5. Upon receipt of the completed forms, the Clerk of the court will sign the summons forms, to be forwarded with a copy of the Complaint to the U.S. Marshal for service of process. The Marshal shall serve the summons and Complaint and Complaint without payment of costs or fees. Service may be by certified mail pursuant to Federal Rule of Civil Procedure 4 and Nebraska law in the discretion of the Marshal. The Clerk of the court will copy the Complaint, and Plaintiff does not need to do so.

6. Federal Rule of Civil Procedure 4 requires service of the complaint on a defendant within 120 days of filing the complaint. However, because in this order Plaintiff is informed for the first time of these requirements, Plaintiff is granted, on the court's own motion, an extension of time until 120 days from the date of this order to complete service of process.

7. Plaintiff is hereby notified that failure to obtain service of process on a defendant within 120 days of the date of this order may result in dismissal of this matter without further notice as to such defendant. A defendant has 21 days after receipt of the summons to answer or otherwise respond to a complaint.

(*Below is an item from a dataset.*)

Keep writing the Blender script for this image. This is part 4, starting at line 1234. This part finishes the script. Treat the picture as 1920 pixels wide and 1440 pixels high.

8. The Clerk of Court is directed to set a pro se case management deadline in this case with the following text: "September 11, 2013: Check for completion of service of summons."

9. The parties are bound by the Federal Rules of Civil Procedure and by the Local Rules of this court. Plaintiff shall keep the court informed of his current address at all times while this case is pending. Failure to do so may result in dismissal.